[RECORD SET]:

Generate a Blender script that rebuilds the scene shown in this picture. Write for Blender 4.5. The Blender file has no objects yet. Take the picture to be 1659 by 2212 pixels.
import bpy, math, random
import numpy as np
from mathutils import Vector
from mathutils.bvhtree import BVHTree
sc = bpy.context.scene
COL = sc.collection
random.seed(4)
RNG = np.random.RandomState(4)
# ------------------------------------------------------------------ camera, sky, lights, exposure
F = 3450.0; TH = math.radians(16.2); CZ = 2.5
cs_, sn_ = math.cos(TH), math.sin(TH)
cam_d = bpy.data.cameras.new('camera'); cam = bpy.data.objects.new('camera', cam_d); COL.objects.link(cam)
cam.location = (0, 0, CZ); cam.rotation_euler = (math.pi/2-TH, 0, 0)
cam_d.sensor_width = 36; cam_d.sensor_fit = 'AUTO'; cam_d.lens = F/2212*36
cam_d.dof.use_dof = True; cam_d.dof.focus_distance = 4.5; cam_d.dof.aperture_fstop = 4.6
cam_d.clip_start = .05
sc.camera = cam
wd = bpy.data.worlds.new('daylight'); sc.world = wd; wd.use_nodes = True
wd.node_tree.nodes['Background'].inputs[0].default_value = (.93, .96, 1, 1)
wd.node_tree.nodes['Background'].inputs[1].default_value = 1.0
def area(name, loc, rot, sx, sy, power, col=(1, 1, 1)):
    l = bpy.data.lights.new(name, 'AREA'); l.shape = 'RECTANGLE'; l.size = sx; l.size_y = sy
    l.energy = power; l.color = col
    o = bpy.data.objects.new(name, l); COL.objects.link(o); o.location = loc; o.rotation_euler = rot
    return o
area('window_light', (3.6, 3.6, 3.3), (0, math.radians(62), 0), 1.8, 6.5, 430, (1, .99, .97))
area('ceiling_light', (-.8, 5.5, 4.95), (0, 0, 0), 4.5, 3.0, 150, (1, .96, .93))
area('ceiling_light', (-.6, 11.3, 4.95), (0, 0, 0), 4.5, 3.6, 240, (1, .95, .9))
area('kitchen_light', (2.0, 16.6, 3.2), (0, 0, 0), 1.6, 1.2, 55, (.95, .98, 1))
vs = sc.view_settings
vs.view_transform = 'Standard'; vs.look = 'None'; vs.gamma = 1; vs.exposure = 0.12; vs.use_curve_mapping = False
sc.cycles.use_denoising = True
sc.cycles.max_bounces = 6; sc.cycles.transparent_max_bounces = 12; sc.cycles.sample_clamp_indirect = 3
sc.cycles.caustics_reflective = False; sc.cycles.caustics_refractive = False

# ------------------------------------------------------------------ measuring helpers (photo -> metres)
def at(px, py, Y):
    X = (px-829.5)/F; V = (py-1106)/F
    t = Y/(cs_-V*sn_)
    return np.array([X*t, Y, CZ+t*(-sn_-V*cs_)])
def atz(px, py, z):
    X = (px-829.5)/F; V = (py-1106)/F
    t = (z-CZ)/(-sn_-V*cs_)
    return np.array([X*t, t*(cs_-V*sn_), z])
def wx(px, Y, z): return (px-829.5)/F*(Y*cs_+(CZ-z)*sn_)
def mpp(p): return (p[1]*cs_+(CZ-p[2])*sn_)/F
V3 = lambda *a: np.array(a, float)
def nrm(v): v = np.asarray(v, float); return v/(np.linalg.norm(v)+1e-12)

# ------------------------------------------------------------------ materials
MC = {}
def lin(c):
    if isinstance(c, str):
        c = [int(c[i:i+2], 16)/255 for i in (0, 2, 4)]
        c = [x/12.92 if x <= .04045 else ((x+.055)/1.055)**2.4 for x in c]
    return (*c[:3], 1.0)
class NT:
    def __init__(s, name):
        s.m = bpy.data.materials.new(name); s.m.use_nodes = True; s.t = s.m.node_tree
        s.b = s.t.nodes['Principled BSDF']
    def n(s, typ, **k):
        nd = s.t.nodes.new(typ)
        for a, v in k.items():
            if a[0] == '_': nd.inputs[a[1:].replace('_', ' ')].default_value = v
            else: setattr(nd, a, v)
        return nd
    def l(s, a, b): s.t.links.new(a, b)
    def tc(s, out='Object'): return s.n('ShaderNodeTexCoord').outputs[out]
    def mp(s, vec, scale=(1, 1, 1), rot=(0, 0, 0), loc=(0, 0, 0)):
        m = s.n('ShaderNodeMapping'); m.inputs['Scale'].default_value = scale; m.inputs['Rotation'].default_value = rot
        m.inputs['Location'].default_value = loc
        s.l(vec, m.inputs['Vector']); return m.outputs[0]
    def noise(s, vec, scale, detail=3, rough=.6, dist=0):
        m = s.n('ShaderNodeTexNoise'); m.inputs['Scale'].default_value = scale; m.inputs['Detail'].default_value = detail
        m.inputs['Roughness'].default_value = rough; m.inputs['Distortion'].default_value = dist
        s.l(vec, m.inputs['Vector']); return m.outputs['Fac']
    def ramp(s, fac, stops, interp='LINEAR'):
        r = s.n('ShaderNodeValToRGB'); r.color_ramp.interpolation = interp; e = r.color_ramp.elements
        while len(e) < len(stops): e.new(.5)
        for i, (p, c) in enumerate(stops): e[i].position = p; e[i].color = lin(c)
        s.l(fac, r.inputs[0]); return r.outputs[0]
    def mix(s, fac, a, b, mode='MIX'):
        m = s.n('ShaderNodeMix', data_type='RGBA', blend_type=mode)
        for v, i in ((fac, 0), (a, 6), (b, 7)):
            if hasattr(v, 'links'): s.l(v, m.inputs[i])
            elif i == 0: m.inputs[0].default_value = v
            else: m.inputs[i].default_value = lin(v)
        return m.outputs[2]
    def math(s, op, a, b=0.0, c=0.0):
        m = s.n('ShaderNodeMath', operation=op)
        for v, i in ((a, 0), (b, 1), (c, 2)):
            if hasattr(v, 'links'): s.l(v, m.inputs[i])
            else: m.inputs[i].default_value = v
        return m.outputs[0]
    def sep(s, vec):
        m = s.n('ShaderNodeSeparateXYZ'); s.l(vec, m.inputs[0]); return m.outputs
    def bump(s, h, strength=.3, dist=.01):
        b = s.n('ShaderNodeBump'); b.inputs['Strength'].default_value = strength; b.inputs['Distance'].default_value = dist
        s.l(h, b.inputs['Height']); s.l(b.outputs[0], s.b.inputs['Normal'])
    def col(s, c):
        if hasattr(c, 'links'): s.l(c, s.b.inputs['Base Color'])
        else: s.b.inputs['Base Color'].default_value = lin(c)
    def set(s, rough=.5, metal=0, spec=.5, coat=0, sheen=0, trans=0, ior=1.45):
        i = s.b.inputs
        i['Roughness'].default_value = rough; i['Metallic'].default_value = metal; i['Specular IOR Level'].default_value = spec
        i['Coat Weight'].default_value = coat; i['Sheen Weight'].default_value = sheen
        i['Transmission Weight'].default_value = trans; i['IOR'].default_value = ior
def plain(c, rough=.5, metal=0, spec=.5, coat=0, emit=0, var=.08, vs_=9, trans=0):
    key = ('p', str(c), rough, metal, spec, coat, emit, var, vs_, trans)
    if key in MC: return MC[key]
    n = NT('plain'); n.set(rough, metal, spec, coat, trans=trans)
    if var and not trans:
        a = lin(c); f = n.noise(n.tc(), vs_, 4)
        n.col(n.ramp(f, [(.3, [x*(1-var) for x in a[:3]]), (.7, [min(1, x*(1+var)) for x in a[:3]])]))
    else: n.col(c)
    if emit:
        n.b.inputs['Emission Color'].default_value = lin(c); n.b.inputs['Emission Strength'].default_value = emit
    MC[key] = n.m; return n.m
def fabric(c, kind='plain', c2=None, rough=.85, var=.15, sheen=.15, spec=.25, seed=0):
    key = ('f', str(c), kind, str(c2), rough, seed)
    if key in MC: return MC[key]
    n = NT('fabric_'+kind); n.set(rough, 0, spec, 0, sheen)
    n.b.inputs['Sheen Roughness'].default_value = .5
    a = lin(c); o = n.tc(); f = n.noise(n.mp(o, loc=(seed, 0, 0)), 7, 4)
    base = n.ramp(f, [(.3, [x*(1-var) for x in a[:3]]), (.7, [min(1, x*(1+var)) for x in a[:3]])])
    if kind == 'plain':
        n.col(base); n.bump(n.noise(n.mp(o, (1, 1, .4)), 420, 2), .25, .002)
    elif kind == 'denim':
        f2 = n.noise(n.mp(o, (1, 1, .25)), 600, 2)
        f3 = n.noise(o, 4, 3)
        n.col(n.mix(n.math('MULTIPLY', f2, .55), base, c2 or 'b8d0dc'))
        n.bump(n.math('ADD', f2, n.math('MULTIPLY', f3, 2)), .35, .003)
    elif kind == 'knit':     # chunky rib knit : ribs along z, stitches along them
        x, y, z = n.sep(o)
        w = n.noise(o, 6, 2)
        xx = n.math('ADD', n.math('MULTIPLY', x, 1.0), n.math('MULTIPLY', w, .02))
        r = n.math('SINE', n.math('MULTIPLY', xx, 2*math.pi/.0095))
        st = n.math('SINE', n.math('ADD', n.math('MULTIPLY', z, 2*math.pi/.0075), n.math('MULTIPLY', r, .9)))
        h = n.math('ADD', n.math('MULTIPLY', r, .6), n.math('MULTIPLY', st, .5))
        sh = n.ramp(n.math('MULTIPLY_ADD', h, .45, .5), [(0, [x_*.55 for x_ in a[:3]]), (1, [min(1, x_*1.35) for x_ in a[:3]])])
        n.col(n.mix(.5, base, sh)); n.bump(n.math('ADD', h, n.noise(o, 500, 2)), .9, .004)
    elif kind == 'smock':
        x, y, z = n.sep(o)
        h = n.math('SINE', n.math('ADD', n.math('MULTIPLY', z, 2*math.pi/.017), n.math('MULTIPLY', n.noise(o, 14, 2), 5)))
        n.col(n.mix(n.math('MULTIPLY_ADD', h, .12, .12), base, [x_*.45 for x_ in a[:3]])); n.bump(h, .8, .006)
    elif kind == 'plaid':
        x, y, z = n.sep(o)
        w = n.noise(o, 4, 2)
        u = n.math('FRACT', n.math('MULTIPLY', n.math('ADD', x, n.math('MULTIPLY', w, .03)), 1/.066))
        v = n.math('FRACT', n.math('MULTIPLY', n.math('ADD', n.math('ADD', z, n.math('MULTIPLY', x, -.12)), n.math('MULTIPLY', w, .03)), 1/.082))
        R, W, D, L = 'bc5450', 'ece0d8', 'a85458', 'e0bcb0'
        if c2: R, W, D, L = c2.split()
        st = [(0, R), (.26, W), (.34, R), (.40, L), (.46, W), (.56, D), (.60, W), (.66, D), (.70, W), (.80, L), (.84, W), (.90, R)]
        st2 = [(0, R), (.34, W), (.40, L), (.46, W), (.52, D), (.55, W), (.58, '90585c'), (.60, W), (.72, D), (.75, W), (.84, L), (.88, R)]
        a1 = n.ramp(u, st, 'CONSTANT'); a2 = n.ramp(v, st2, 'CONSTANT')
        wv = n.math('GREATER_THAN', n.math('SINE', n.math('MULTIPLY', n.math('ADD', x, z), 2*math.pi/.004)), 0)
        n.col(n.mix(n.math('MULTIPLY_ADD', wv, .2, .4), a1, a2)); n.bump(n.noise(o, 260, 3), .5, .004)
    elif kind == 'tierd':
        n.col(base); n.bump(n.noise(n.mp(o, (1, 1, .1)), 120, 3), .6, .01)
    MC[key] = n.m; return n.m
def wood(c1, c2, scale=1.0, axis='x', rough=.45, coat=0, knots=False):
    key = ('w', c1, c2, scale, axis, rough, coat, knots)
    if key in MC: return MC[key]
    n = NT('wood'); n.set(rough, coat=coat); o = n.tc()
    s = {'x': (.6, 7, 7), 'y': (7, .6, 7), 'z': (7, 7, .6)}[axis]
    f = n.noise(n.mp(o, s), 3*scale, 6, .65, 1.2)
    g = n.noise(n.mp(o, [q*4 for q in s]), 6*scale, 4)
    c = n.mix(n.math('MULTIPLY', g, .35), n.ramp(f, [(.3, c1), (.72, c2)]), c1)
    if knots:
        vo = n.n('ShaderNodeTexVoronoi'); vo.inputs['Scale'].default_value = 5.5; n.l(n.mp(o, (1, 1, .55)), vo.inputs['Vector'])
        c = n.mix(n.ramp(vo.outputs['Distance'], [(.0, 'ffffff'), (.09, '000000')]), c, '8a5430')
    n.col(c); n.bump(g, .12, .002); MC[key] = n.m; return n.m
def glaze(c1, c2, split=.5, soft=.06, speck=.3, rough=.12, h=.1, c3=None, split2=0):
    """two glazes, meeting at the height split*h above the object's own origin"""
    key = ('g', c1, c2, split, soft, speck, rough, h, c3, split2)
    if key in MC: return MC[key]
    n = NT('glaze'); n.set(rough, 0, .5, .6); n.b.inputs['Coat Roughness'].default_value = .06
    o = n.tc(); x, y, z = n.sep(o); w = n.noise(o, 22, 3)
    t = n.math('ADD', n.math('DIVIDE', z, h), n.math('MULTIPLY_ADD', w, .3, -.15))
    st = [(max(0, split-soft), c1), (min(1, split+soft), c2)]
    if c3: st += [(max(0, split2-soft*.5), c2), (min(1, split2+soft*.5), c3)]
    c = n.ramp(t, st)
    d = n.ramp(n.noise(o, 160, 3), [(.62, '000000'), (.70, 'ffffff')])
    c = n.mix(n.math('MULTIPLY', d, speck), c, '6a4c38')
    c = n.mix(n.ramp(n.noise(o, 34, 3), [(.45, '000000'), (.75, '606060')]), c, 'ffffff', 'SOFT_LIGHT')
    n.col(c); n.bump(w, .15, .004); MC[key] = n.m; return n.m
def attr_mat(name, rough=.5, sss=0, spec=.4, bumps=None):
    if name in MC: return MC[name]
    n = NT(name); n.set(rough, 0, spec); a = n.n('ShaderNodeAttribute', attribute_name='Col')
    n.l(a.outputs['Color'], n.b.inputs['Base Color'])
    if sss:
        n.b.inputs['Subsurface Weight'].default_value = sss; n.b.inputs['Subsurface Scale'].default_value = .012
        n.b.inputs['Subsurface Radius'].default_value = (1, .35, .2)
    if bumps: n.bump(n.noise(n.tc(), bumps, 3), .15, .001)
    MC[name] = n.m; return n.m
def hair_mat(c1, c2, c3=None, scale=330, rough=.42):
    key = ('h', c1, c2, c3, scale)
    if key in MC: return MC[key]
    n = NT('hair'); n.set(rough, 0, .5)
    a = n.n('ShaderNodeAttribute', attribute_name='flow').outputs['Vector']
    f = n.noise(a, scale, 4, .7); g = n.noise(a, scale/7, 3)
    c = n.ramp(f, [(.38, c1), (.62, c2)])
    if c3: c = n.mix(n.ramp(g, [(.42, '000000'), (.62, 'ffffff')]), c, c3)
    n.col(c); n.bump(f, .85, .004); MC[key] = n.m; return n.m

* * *

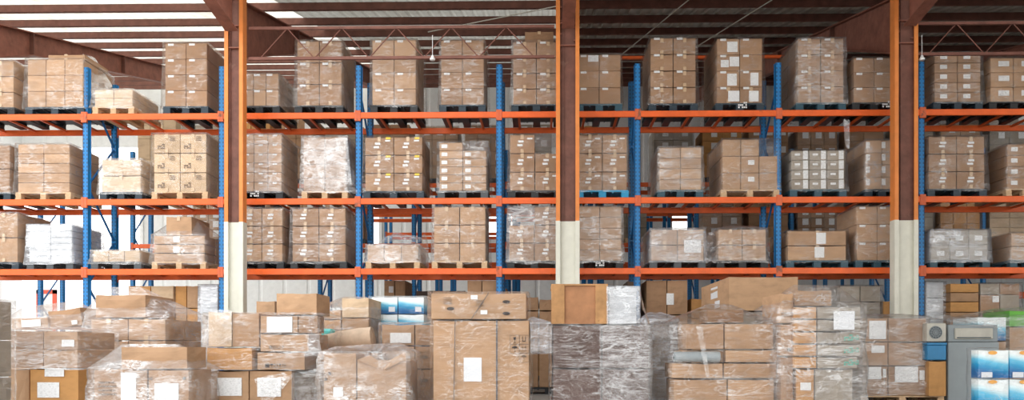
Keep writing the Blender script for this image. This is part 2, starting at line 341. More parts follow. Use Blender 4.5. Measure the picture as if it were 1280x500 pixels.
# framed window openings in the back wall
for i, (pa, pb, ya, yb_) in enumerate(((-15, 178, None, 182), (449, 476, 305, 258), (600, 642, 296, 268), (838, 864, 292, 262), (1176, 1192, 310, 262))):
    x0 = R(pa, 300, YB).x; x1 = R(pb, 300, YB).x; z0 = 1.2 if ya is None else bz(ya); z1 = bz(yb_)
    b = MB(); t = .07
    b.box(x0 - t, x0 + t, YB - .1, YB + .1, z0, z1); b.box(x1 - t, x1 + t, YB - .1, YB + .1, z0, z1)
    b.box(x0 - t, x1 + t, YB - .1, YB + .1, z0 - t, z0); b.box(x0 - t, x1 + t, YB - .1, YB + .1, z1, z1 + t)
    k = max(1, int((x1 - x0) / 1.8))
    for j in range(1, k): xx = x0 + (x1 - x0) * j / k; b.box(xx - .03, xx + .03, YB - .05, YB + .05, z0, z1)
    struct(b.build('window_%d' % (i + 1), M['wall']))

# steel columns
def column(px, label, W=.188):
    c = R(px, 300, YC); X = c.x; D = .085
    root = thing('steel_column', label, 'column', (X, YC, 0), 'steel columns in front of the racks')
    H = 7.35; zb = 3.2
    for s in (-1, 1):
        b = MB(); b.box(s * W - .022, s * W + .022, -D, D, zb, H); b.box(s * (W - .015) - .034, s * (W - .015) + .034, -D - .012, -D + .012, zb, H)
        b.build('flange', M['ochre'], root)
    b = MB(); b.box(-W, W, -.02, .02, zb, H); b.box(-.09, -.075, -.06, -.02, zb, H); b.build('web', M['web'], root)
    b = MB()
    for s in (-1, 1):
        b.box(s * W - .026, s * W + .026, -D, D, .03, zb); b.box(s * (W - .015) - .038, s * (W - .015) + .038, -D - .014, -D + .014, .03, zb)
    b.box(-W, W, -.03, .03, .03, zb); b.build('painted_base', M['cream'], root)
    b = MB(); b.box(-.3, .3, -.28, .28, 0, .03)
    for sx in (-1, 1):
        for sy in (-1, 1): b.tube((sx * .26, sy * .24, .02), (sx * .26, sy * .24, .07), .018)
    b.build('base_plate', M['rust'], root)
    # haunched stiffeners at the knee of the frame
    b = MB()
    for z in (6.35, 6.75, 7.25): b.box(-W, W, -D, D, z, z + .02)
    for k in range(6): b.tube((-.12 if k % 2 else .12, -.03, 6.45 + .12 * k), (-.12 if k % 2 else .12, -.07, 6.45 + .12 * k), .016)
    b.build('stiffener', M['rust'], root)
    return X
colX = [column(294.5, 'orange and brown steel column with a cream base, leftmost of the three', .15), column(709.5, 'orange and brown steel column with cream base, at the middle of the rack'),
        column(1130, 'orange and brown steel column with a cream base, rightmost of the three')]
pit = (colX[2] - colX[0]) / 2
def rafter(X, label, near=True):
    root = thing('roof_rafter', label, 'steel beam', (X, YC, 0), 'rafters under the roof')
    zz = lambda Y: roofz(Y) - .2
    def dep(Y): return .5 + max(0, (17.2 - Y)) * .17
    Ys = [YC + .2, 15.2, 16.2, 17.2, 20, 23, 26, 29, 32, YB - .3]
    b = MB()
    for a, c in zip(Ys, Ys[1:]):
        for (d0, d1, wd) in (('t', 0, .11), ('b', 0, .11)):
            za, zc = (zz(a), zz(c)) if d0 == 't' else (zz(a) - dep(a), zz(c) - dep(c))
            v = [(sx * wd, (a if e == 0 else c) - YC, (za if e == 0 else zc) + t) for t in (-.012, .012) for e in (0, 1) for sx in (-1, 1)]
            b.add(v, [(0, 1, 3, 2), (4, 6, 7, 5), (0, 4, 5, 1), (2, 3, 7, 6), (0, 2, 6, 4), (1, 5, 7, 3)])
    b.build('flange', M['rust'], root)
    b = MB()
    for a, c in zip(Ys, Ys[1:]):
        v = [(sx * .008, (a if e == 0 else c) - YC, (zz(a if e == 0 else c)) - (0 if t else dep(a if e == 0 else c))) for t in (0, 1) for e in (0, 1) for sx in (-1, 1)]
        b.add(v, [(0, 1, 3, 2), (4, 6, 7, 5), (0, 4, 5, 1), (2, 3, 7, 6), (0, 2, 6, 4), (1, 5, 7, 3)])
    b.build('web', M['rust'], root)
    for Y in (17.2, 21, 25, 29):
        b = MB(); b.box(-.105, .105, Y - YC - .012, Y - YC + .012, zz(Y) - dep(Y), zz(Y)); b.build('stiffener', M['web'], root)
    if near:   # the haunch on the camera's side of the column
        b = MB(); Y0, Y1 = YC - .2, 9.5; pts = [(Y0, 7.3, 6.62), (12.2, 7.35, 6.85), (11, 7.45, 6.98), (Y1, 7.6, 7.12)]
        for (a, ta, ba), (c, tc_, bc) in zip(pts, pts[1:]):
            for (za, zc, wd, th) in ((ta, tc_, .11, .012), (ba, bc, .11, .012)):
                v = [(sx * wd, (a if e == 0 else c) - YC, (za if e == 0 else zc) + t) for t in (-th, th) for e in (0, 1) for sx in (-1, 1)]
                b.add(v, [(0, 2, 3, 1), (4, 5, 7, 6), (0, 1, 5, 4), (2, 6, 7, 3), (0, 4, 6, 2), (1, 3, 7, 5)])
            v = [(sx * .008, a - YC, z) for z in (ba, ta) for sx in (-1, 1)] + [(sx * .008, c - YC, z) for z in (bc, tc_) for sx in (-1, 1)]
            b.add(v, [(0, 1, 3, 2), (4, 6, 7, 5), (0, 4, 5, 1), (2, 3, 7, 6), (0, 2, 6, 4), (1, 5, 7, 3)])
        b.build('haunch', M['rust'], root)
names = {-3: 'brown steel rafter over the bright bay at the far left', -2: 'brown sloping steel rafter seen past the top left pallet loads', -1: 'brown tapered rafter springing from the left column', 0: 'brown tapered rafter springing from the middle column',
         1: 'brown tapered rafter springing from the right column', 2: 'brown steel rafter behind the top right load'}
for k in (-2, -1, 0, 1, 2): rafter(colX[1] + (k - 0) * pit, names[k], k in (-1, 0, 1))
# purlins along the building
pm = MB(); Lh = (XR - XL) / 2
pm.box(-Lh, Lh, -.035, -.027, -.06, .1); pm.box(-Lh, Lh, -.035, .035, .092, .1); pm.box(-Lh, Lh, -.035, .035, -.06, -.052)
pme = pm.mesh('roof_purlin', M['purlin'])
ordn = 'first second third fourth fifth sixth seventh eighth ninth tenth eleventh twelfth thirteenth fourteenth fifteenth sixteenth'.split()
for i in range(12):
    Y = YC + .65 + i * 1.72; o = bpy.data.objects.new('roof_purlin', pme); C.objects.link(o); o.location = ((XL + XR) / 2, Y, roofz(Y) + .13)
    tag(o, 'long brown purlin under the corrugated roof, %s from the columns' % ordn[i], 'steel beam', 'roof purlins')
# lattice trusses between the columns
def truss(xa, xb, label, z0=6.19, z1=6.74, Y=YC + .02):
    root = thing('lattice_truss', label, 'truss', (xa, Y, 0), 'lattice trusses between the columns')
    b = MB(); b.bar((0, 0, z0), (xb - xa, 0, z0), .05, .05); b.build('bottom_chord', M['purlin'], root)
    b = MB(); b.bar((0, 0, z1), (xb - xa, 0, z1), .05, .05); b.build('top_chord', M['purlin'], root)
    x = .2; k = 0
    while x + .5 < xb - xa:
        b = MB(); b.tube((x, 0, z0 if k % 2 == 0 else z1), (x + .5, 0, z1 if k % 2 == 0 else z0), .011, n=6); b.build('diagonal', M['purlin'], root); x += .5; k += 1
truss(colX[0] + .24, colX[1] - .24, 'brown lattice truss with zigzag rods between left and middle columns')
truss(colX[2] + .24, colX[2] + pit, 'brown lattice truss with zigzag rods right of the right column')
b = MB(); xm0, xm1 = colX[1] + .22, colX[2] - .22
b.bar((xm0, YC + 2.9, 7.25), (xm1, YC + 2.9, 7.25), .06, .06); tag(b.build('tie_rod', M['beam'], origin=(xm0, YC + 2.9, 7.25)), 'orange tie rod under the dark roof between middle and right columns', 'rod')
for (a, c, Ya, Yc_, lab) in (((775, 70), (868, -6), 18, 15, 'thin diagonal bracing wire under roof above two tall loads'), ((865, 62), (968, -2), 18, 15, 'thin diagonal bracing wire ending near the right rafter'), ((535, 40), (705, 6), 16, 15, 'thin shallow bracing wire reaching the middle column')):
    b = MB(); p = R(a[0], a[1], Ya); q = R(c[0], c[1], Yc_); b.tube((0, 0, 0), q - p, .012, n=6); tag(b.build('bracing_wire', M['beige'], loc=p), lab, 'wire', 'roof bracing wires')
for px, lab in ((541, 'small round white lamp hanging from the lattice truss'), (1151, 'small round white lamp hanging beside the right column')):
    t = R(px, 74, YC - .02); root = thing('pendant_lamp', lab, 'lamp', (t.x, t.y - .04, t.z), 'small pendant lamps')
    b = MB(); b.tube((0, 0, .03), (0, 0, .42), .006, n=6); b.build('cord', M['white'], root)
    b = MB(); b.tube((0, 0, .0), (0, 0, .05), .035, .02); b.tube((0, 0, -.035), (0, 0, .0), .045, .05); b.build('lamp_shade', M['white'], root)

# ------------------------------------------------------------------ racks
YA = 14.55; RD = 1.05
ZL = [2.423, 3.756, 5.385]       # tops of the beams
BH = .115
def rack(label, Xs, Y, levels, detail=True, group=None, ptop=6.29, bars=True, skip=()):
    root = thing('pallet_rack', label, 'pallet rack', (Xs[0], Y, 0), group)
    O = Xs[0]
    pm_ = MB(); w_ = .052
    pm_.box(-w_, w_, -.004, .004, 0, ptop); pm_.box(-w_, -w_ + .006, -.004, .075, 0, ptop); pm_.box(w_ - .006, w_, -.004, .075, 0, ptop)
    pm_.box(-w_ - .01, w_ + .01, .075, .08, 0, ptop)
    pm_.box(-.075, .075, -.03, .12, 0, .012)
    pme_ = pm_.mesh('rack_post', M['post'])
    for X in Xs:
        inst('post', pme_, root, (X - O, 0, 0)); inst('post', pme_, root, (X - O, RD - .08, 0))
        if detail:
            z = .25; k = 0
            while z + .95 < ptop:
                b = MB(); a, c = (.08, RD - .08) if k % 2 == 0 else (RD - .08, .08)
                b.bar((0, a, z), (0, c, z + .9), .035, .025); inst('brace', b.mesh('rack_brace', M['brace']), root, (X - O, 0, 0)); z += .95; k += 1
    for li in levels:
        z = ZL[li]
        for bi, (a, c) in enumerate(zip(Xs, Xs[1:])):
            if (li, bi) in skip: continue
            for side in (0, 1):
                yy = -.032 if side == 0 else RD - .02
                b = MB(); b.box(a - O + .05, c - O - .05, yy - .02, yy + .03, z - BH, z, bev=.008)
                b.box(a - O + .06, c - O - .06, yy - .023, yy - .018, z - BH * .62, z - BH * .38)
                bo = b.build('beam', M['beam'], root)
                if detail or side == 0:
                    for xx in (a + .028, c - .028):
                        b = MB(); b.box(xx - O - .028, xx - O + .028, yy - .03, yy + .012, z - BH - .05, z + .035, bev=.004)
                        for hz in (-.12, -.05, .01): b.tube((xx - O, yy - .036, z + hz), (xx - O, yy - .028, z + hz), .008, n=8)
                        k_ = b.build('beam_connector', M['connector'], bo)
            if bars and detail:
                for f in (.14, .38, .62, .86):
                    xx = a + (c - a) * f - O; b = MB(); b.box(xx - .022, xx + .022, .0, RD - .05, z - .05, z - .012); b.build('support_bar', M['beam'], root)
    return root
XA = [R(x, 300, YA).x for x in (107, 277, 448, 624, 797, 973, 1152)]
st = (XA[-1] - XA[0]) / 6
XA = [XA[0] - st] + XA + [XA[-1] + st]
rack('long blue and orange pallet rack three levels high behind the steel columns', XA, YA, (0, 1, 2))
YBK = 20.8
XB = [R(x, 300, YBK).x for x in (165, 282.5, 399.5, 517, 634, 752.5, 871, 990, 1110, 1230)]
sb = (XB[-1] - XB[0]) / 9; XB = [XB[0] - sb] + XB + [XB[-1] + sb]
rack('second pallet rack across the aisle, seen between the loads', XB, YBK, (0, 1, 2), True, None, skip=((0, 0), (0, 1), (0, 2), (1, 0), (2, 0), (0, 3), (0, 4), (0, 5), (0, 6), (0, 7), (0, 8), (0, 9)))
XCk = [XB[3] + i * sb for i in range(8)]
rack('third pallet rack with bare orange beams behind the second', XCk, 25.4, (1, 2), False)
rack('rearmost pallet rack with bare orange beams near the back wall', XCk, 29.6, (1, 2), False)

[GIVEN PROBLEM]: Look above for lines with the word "scene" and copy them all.

[ANSWER TO THE EXERCISE]:
Generate a Blender script that rebuilds the scene shown in this picture. Write for Blender 4.5. The Blender file has no objects yet. Take the picture to be 1659 by 2212 pixels.
sc = bpy.context.scene